■ The exercise: Begin at the first line of the data and copy each line through the one containing "-2.54, a, b, c, d)", that line included, with no pictures.

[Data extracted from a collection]
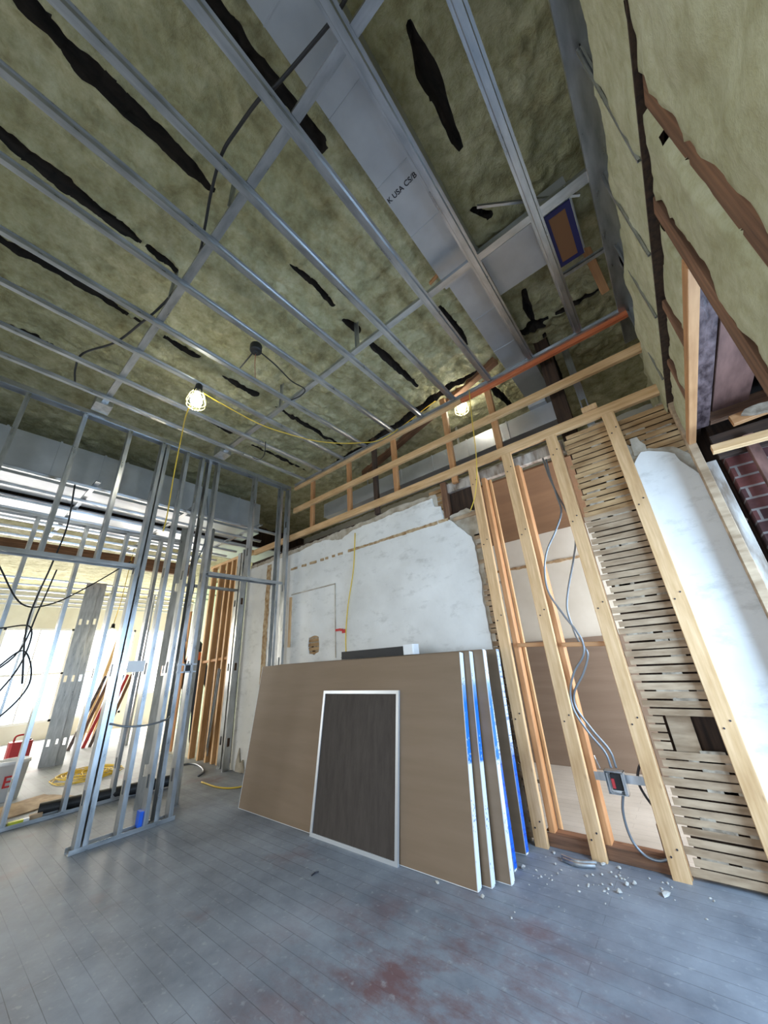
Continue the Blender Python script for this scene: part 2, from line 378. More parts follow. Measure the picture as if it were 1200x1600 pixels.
# ------------------------------------------------------------------ structure: floor and shell
def struct_box(name, x0, x1, y0, y1, z0, z1, material):
    return MB().box(x0, x1, y0, y1, z0, z1).build(name, material, kind='structure')
struct_box('floor', -12.6, 1.3, -2.7, 2.98, -.1, 0, 'floor')
struct_box('floor', -12.6, 1.3, 2.98, 5.3, -.1, -.001, 'floor2')
def wall_with_holes(name, axis, c0, c1, u0, u1, z0, z1, holes, material):
    """wall slab across `axis`, u horizontally, holes = (ua, ub, za, zb)"""
    mb = MB()
    def bx(a, b, c, d):
        if b-a < 1e-4 or d-c < 1e-4: return
        if axis == 'x': mb.box(c0, c1, a, b, c, d)
        else: mb.box(a, b, c0, c1, c, d)
    cur = u0
    for ua, ub, za, zb in sorted(holes):
        bx(cur, ua, z0, z1); bx(ua, ub, z0, za); bx(ua, ub, zb, z1); cur = ub
    bx(cur, u1, z0, z1)
    return mb.build(name, material, kind='structure')
BW = [(-2.5, .5, .6, 2.25), (-9.5, -6.5, .8, 2.4)]
wall_with_holes('wall_back', 'y', -2.58, -2.5, -12.6, 1.3, 0, 4.4, BW, 'cream')
LW = [(-.55, .75, .75, 2.45), (1.0, 2.3, .35, 2.45), (2.55, 3.7, .35, 2.45), (3.95, 4.95, .75, 2.45)]
wall_with_holes('wall_left', 'x', -12.4, -12.3, -2.7, 5.3, 0, 4.4, LW, 'cream')
struct_box('wall_far', -12.6, 1.3, 5.12, 5.2, -.1, 4.4, 'cream')
def window(n, axis, c, u0, u1, z0, z1):
    mb = MB()
    def bx(a, b, e, d, t=.03):
        if axis == 'x': mb.box(c-t, c+t, a, b, e, d)
        else: mb.box(a, b, c-t, c+t, e, d)
    bx(u0, u0+.05, z0, z1); bx(u1-.05, u1, z0, z1); bx(u0, u1, z0, z0+.05); bx(u0, u1, z1-.05, z1); zc = (z0+z1)/2; bx(u0, u1, zc-.02, zc+.02); bx((u0+u1)/2-.012, (u0+u1)/2+.012, z0, z1, .02)
    w = mb.build('window_%d' % n, 'white', kind='structure')
for i, (a, b, c, d) in enumerate(LW): window(i+1, 'x', -12.34, a, b, c, d)
for i, (a, b, c, d) in enumerate(BW): window(i+5, 'y', -2.54, a, b, c, d)

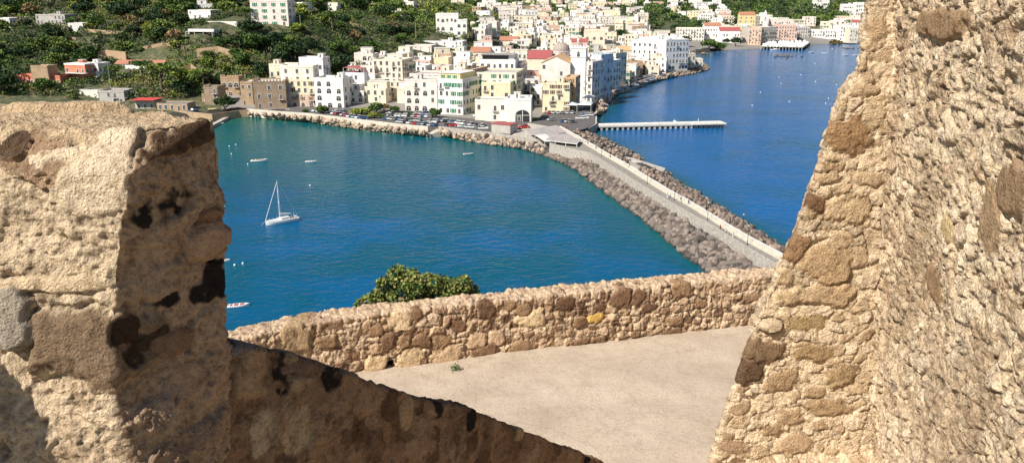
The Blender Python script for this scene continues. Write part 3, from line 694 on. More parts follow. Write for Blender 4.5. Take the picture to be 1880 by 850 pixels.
def chim_mesh():
    mb = MB(); mb.box(-.3, .3, -.25, .25, 0, 1.3, GREYP); mb.box(-.4, .4, -.35, .35, 1.3, 1.42, TERRA); mb.box(-.15, .15, -.12, .12, 1.42, 1.6, DARK); return mb.mesh('chimney')
CHIM = chim_mesh()
def tank_mesh():
    mb = MB(); mb.lathe([(.55, 0), (.6, .1), (.6, 1.1), (.2, 1.3)], GREYP, n=10); return mb.mesh('water_tank')
TANK = tank_mesh()
ALLB = []     # footprints (x, y, radius, label phrase)
def house(name, label, cat, x0, x1, yt, d, mat, yaw=-14, dy=None, yb=None, z=3.1, roof='flat', floors=None, kinds=('plain',), skip=.1, top=None, side=True, balc=.18, left=False, group=None, arches=0, world=None, dens=3.0, rmat=None, extras=True, sink=2.5, wsc=1.0, par=.75):
    th = math.radians(yaw); cx, sx = math.cos(th), math.sin(th)
    if world: Rx, Ry, w, h, zb = world
    else:
        if yb is not None: R = P(x1, yb, z); Rx, Ry, zb = R.x, R.y, z
        else: R = D(x1, yt, dy); Rx, Ry = R.x, R.y; zb = gz(Rx, Ry)
        h = max(2.6, D(x1, yt, Ry).z-zb)
        r = ray(x0, yt+ (yb-yt)*.5 if yb else yt+10); k = r.x/r.y
        w = max(2.5, (Rx-k*Ry)/(cx-k*sx))
    ux, uy = Vector((cx, sx, 0)), Vector((-sx, cx, 0))
    c = Vector((Rx, Ry, 0))-ux*(w/2)+uy*(d/2)
    root = empty(name, (c.x, c.y, zb), th); tag(root, label, cat, group)
    ALLB.append((c.x, c.y, max(w, d)*.5))
    W, Dp = w/2, d/2
    mb = MB()
    if roof == 'flat':
        q = .28; ph = par
        mb.add([(-W,-Dp,-sink),(W,-Dp,-sink),(W,Dp,-sink),(-W,Dp,-sink),(-W,-Dp,h),(W,-Dp,h),(W,Dp,h),(-W,Dp,h),(-W+q,-Dp+q,h),(W-q,-Dp+q,h),(W-q,Dp-q,h),(-W+q,Dp-q,h),(-W+q,-Dp+q,h-ph),(W-q,-Dp+q,h-ph),(W-q,Dp-q,h-ph),(-W+q,Dp-q,h-ph)],
               [(0,1,5,4),(1,2,6,5),(2,3,7,6),(3,0,4,7),(4,5,9,8),(5,6,10,9),(6,7,11,10),(7,4,8,11),(8,9,13,12),(9,10,14,13),(10,11,15,14),(11,8,12,15)], mat)
        if h > 5: mb.box(-W-.12, W+.12, -Dp-.12, Dp+.12, h-.95, h-.83, mat)
        mb.build('walls', root)
        rm = MB(); rm.add([(-W+q,-Dp+q,h-ph+.01),(W-q,-Dp+q,h-ph+.01),(W-q,Dp-q,h-ph+.01),(-W+q,Dp-q,h-ph+.01)], [(0,1,2,3)], rmat or random.choice((ROOFC, ROOFL, ROOFL, ROOFG, ROOFC)))
        ro = rm.build('roof', root)
        if extras and w > 7:
            if mat not in HUTS: HUTS[mat] = hut_mesh(mat)
            if random.random() < .6: link('roof_hut', HUTS[mat], ro, (random.uniform(-W+2.2, W-2.2), random.uniform(0, max(.1, Dp-2.4)), h-ph+.01))
            if random.random() < .6: link('chimney', CHIM, ro, (random.uniform(-W+1, W-1), random.uniform(-Dp+1, Dp-1), h-ph+.01))
            if random.random() < .35: link('water_tank', TANK, ro, (random.uniform(-W+1, W-1), random.uniform(-Dp+1, Dp-1), h-ph+.01))
    else:
        mb.box(-W, W, -Dp, Dp, -sink, h, mat)
        rm = rmat or TERRA; rr = MB(); e = .35
        if roof == 'gable_front':      # ridge runs away from the front: the gable faces the viewer
            rh = min(4.5, w*.22); mb.add([(-W,-Dp,h),(W,-Dp,h),(0,-Dp,h+rh),(-W,Dp,h),(W,Dp,h),(0,Dp,h+rh)], [(0,1,2),(4,3,5)], mat)
            for s in (-1, 1): rr.add([(0,-Dp-e,h+rh+.15),(s*(W+e),-Dp-e,h-.05),(s*(W+e),Dp+e,h-.05),(0,Dp+e,h+rh+.15),(0,-Dp-e,h+rh-.05),(s*(W+e),-Dp-e,h-.25),(s*(W+e),Dp+e,h-.25),(0,Dp+e,h+rh-.05)], [(0,1,2,3),(7,6,5,4),(0,4,5,1),(1,5,6,2),(2,6,7,3)], rm)
        else:
            rh = min(4.0, d*.2); mb.add([(-W,-Dp,h),(-W,Dp,h),(-W,0,h+rh),(W,-Dp,h),(W,Dp,h),(W,0,h+rh)], [(1,0,2),(3,4,5)], mat)
            for s in (-1, 1): rr.add([(-W-e,0,h+rh+.15),(-W-e,s*(Dp+e),h-.05),(W+e,s*(Dp+e),h-.05),(W+e,0,h+rh+.15),(-W-e,0,h+rh-.05),(-W-e,s*(Dp+e),h-.25),(W+e,s*(Dp+e),h-.25),(W+e,0,h+rh-.05)], [(0,1,2,3),(7,6,5,4),(0,4,5,1),(1,5,6,2),(2,6,7,3)], rm)
        mb.build('walls', root); ro = rr.build('roof', root)
        if extras: link('chimney', CHIM, ro, (W*.5, Dp*.4, h+.3))
    fl = floors or max(1, round((h-.7)/3.3)); fh = (h-.75)/fl
    faces = [(w, -Dp-.0, 0, 'f')]
    if side: faces.append((d, W, 1, 'r'))
    if left: faces.append((d, -W, -1, 'l'))
    for fw, off, kx, tg in faces:
        n = max(1, int(fw/dens)); fk = kinds
        for f in range(fl):
            for q in range(n):
                if random.random() < skip: continue
                t = -fw/2+(q+.5)*fw/n + (random.uniform(-.25, .25) if skip > .05 else 0)
                k = random.choice(kinds)
                if f < arches and tg == 'f': k = 'arch'
                if f == 0 and k != 'arch' and random.random() < .25: k = 'door'
                bl = f > 0 and random.random() < balc
                if bl and k == 'plain': k = 'door'
                zz = f*fh + (1.0*min(1, fh/3.0) if k in ('plain', 'green', 'brown') else .12)
                s = min(1.25, (fh-.6)/2.0)*wsc
                if k in ('arch', 'door'): s = min(1.1, (fh-.4)/2.3)*wsc
                if tg == 'f': loc, rz = (t, off, zz), 0
                elif tg == 'r': loc, rz = (off, t, zz), math.pi/2
                else: loc, rz = (off, -t, zz), -math.pi/2
                if k == 'door' and f == 0: link('door', WM['door'], root, loc, rz, (1, 1, s))
                else: link('window', WM[k], root, loc, rz, (s*random.choice((1, 1, 1.15)), 1, s))
                if bl: link('balcony', BALC, root, (loc[0], loc[1], zz), rz)
    root['w'] = w; root['d'] = d; root['h'] = h
    return root, w, d, h
def drop(root):
    for k in ('w', 'd', 'h'):
        if k in root: del root[k]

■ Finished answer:
Continue the Blender Python script for this scene: part 2, from line 378. More parts follow. Measure the picture as if it were 1200x1600 pixels.
# ------------------------------------------------------------------ structure: floor and shell
def struct_box(name, x0, x1, y0, y1, z0, z1, material):
    return MB().box(x0, x1, y0, y1, z0, z1).build(name, material, kind='structure')
struct_box('floor', -12.6, 1.3, -2.7, 2.98, -.1, 0, 'floor')
struct_box('floor', -12.6, 1.3, 2.98, 5.3, -.1, -.001, 'floor2')
def wall_with_holes(name, axis, c0, c1, u0, u1, z0, z1, holes, material):
    """wall slab across `axis`, u horizontally, holes = (ua, ub, za, zb)"""
    mb = MB()
    def bx(a, b, c, d):
        if b-a < 1e-4 or d-c < 1e-4: return
        if axis == 'x': mb.box(c0, c1, a, b, c, d)
        else: mb.box(a, b, c0, c1, c, d)
    cur = u0
    for ua, ub, za, zb in sorted(holes):
        bx(cur, ua, z0, z1); bx(ua, ub, z0, za); bx(ua, ub, zb, z1); cur = ub
    bx(cur, u1, z0, z1)
    return mb.build(name, material, kind='structure')
BW = [(-2.5, .5, .6, 2.25), (-9.5, -6.5, .8, 2.4)]
wall_with_holes('wall_back', 'y', -2.58, -2.5, -12.6, 1.3, 0, 4.4, BW, 'cream')
LW = [(-.55, .75, .75, 2.45), (1.0, 2.3, .35, 2.45), (2.55, 3.7, .35, 2.45), (3.95, 4.95, .75, 2.45)]
wall_with_holes('wall_left', 'x', -12.4, -12.3, -2.7, 5.3, 0, 4.4, LW, 'cream')
struct_box('wall_far', -12.6, 1.3, 5.12, 5.2, -.1, 4.4, 'cream')
def window(n, axis, c, u0, u1, z0, z1):
    mb = MB()
    def bx(a, b, e, d, t=.03):
        if axis == 'x': mb.box(c-t, c+t, a, b, e, d)
        else: mb.box(a, b, c-t, c+t, e, d)
    bx(u0, u0+.05, z0, z1); bx(u1-.05, u1, z0, z1); bx(u0, u1, z0, z0+.05); bx(u0, u1, z1-.05, z1); zc = (z0+z1)/2; bx(u0, u1, zc-.02, zc+.02); bx((u0+u1)/2-.012, (u0+u1)/2+.012, z0, z1, .02)
    w = mb.build('window_%d' % n, 'white', kind='structure')
for i, (a, b, c, d) in enumerate(LW): window(i+1, 'x', -12.34, a, b, c, d)
for i, (a, b, c, d) in enumerate(BW): window(i+5, 'y', -2.54, a, b, c, d)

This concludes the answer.